Return all of the data exactly, with nothing left out but the pictures.

_____

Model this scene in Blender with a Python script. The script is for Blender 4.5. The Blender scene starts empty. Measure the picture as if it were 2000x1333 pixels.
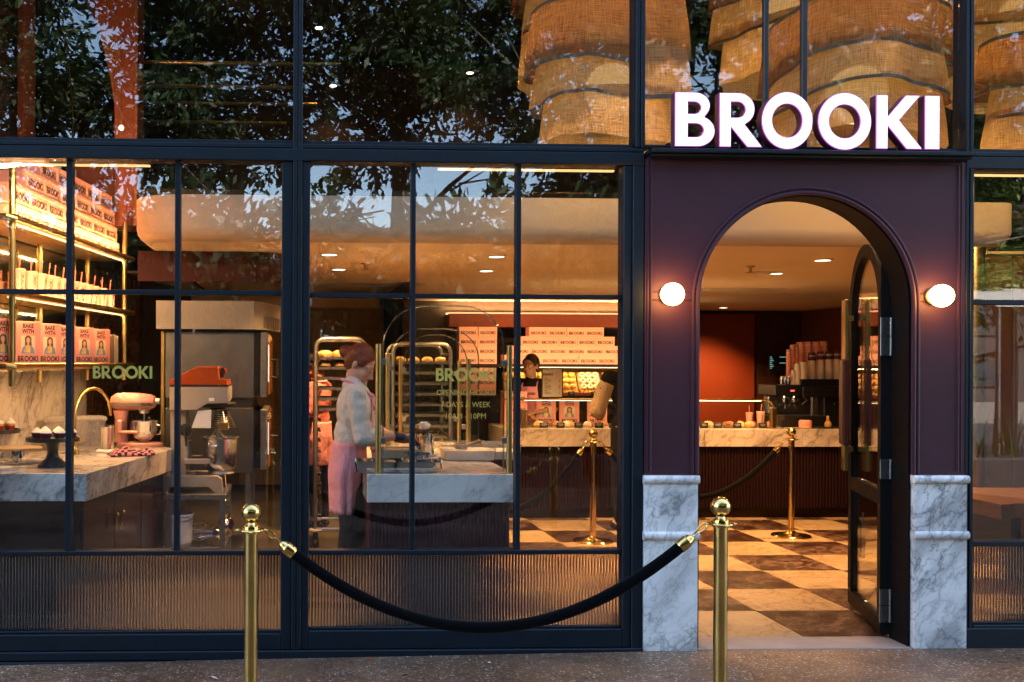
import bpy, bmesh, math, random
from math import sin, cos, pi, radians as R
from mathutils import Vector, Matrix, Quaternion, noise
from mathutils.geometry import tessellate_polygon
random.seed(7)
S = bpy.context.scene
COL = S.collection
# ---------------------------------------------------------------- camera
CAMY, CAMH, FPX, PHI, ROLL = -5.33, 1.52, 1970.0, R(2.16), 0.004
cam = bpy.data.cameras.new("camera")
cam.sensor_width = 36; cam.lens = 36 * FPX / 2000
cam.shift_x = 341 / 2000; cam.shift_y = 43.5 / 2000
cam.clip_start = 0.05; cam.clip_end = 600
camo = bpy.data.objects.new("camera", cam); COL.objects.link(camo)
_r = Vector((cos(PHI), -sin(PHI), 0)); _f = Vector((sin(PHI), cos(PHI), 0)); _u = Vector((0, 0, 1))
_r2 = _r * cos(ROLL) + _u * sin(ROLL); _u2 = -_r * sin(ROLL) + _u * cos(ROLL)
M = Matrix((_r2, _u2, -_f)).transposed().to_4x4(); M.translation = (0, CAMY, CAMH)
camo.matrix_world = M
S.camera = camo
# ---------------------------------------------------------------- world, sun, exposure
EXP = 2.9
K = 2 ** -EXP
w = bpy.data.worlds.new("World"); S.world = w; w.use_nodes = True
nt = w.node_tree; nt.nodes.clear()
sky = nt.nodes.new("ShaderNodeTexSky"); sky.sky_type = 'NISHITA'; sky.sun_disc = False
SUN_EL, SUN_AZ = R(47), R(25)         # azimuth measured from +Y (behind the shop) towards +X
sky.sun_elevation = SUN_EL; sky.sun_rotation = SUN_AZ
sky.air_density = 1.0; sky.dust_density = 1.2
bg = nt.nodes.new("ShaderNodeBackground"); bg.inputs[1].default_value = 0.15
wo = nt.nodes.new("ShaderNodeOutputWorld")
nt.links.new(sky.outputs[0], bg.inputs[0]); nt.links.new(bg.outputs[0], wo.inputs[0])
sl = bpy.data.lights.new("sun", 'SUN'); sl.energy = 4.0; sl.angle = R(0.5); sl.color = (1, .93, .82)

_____

▶ ANSWER IN FULL:
Model this scene in Blender with a Python script. The script is for Blender 4.5. The Blender scene starts empty. Measure the picture as if it were 2000x1333 pixels.
import bpy, bmesh, math, random
from math import sin, cos, pi, radians as R
from mathutils import Vector, Matrix, Quaternion, noise
from mathutils.geometry import tessellate_polygon
random.seed(7)
S = bpy.context.scene
COL = S.collection
# ---------------------------------------------------------------- camera
CAMY, CAMH, FPX, PHI, ROLL = -5.33, 1.52, 1970.0, R(2.16), 0.004
cam = bpy.data.cameras.new("camera")
cam.sensor_width = 36; cam.lens = 36 * FPX / 2000
cam.shift_x = 341 / 2000; cam.shift_y = 43.5 / 2000
cam.clip_start = 0.05; cam.clip_end = 600
camo = bpy.data.objects.new("camera", cam); COL.objects.link(camo)
_r = Vector((cos(PHI), -sin(PHI), 0)); _f = Vector((sin(PHI), cos(PHI), 0)); _u = Vector((0, 0, 1))
_r2 = _r * cos(ROLL) + _u * sin(ROLL); _u2 = -_r * sin(ROLL) + _u * cos(ROLL)
M = Matrix((_r2, _u2, -_f)).transposed().to_4x4(); M.translation = (0, CAMY, CAMH)
camo.matrix_world = M
S.camera = camo
# ---------------------------------------------------------------- world, sun, exposure
EXP = 2.9
K = 2 ** -EXP
w = bpy.data.worlds.new("World"); S.world = w; w.use_nodes = True
nt = w.node_tree; nt.nodes.clear()
sky = nt.nodes.new("ShaderNodeTexSky"); sky.sky_type = 'NISHITA'; sky.sun_disc = False
SUN_EL, SUN_AZ = R(47), R(25)         # azimuth measured from +Y (behind the shop) towards +X
sky.sun_elevation = SUN_EL; sky.sun_rotation = SUN_AZ
sky.air_density = 1.0; sky.dust_density = 1.2
bg = nt.nodes.new("ShaderNodeBackground"); bg.inputs[1].default_value = 0.15
wo = nt.nodes.new("ShaderNodeOutputWorld")
nt.links.new(sky.outputs[0], bg.inputs[0]); nt.links.new(bg.outputs[0], wo.inputs[0])
sl = bpy.data.lights.new("sun", 'SUN'); sl.energy = 4.0; sl.angle = R(0.5); sl.color = (1, .93, .82)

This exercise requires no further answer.